* [Excerpted data]:
** begin **

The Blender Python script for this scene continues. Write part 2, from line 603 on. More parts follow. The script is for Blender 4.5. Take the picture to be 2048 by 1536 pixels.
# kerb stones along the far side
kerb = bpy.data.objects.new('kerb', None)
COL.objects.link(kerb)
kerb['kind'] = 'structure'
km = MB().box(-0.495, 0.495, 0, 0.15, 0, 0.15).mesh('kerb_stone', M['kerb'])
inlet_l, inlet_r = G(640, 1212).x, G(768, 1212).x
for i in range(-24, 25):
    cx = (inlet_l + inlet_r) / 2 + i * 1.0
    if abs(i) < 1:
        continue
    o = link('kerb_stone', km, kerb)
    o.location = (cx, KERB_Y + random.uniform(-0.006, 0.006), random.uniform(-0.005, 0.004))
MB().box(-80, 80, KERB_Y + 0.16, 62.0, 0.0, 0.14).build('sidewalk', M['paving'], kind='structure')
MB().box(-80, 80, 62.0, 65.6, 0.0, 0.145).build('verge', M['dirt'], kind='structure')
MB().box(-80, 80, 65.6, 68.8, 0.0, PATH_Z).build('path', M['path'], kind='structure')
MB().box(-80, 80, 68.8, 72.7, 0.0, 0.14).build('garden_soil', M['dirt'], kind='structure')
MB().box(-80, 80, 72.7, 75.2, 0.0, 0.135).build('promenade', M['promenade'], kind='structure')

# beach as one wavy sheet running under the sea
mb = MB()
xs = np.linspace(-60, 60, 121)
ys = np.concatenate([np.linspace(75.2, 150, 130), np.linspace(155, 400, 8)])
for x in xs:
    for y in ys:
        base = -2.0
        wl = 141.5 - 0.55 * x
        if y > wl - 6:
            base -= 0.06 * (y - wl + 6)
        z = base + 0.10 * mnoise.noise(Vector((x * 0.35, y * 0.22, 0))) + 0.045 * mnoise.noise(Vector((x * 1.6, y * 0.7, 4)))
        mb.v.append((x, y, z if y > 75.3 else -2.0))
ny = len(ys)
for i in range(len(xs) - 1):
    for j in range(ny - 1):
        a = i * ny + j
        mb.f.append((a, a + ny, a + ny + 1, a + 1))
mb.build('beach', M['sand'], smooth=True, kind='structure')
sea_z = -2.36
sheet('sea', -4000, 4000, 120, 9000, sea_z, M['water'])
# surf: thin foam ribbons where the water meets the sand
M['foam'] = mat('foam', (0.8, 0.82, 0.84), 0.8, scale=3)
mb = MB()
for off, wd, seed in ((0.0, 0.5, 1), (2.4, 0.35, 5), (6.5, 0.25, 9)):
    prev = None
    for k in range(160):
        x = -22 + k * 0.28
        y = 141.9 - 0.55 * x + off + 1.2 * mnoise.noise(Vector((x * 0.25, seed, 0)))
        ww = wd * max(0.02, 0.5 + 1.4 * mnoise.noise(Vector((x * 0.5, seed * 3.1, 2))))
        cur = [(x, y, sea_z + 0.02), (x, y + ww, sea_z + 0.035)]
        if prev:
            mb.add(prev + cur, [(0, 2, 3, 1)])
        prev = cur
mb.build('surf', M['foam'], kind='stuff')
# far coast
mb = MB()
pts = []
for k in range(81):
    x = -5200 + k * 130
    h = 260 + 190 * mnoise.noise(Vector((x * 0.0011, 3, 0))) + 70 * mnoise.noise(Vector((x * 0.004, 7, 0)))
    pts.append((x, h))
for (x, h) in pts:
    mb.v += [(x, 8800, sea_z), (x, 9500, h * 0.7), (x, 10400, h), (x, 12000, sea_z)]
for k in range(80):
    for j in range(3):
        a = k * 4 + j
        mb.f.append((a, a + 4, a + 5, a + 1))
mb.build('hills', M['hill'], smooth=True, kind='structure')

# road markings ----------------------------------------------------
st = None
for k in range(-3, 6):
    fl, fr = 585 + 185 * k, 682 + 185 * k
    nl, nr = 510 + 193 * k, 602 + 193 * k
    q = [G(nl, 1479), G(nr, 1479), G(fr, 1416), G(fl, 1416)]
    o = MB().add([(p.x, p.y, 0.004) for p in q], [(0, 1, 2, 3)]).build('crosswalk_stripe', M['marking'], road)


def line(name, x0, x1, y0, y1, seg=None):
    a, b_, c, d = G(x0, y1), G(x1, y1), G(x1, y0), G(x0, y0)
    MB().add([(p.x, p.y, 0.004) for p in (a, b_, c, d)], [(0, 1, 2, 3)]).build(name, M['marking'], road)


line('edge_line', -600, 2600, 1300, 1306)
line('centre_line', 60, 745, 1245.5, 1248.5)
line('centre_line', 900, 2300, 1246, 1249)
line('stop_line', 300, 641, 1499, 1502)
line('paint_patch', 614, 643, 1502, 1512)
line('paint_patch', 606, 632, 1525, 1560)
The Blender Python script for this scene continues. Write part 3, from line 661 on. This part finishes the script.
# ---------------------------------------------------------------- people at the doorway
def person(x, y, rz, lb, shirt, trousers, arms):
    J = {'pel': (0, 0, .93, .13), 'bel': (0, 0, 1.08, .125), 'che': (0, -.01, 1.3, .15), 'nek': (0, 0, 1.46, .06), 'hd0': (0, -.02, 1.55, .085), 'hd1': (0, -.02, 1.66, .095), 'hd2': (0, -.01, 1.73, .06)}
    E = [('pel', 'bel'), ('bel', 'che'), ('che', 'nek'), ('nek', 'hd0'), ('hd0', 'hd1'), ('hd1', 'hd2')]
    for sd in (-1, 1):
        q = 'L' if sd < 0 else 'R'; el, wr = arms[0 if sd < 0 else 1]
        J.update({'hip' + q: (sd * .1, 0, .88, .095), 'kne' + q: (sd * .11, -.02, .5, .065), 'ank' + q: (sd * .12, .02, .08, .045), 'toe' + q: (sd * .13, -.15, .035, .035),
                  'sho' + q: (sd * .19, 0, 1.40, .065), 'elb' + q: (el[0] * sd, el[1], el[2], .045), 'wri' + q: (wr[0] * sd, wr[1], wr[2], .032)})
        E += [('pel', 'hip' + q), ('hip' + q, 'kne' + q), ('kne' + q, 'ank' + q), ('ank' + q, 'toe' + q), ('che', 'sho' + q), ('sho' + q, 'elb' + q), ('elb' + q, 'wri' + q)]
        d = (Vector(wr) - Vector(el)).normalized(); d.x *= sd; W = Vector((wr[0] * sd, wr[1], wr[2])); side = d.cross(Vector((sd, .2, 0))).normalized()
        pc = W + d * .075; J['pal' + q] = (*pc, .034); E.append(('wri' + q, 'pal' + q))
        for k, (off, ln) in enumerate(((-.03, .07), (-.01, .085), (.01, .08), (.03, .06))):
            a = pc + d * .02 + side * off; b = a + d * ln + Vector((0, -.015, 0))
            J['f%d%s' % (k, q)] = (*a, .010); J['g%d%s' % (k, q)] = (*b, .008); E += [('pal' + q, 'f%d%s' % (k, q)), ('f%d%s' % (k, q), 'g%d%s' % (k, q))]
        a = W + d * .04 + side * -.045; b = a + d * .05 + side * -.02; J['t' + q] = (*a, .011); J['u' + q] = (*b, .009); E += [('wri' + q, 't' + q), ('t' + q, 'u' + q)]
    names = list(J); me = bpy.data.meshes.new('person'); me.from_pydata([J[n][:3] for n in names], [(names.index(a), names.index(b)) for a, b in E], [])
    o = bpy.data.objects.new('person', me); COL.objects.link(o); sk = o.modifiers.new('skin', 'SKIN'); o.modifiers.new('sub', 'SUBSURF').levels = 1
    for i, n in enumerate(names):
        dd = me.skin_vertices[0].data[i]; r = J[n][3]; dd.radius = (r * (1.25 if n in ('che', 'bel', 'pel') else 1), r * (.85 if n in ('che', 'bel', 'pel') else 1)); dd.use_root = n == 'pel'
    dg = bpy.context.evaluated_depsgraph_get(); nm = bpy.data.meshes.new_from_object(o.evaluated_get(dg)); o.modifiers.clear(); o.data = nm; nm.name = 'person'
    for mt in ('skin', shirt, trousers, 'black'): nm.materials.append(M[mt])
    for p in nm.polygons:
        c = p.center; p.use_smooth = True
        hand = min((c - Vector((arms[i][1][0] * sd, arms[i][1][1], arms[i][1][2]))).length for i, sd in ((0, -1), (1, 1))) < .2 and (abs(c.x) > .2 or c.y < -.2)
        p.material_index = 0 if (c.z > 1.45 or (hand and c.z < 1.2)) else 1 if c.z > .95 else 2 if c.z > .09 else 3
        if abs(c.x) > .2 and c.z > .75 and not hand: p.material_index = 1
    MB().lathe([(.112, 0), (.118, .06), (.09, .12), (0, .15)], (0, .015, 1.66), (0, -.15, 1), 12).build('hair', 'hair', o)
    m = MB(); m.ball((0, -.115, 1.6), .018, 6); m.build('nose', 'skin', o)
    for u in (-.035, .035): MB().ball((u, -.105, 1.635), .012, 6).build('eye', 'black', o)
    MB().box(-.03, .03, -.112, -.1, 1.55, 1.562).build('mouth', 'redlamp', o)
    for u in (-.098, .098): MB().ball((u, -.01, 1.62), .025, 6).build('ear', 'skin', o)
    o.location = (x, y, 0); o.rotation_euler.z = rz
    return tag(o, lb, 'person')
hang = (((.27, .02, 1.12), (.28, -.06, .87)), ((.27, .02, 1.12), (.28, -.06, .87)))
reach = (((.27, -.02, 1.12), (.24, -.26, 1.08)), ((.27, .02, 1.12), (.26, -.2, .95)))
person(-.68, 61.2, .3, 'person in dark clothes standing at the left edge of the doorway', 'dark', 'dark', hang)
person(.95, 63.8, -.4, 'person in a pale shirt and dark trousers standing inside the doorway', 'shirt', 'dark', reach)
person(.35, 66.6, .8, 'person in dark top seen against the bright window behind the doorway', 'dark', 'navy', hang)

** end **

* [To do]: Only the lines from the opening of the material through the line with "0.135).build('promenade', M['promenade'], kind='structure')" should be echoed, exactly as written.

* [Answer to this exercise]:
The Blender Python script for this scene continues. Write part 2, from line 603 on. More parts follow. The script is for Blender 4.5. Take the picture to be 2048 by 1536 pixels.
# kerb stones along the far side
kerb = bpy.data.objects.new('kerb', None)
COL.objects.link(kerb)
kerb['kind'] = 'structure'
km = MB().box(-0.495, 0.495, 0, 0.15, 0, 0.15).mesh('kerb_stone', M['kerb'])
inlet_l, inlet_r = G(640, 1212).x, G(768, 1212).x
for i in range(-24, 25):
    cx = (inlet_l + inlet_r) / 2 + i * 1.0
    if abs(i) < 1:
        continue
    o = link('kerb_stone', km, kerb)
    o.location = (cx, KERB_Y + random.uniform(-0.006, 0.006), random.uniform(-0.005, 0.004))
MB().box(-80, 80, KERB_Y + 0.16, 62.0, 0.0, 0.14).build('sidewalk', M['paving'], kind='structure')
MB().box(-80, 80, 62.0, 65.6, 0.0, 0.145).build('verge', M['dirt'], kind='structure')
MB().box(-80, 80, 65.6, 68.8, 0.0, PATH_Z).build('path', M['path'], kind='structure')
MB().box(-80, 80, 68.8, 72.7, 0.0, 0.14).build('garden_soil', M['dirt'], kind='structure')
MB().box(-80, 80, 72.7, 75.2, 0.0, 0.135).build('promenade', M['promenade'], kind='structure')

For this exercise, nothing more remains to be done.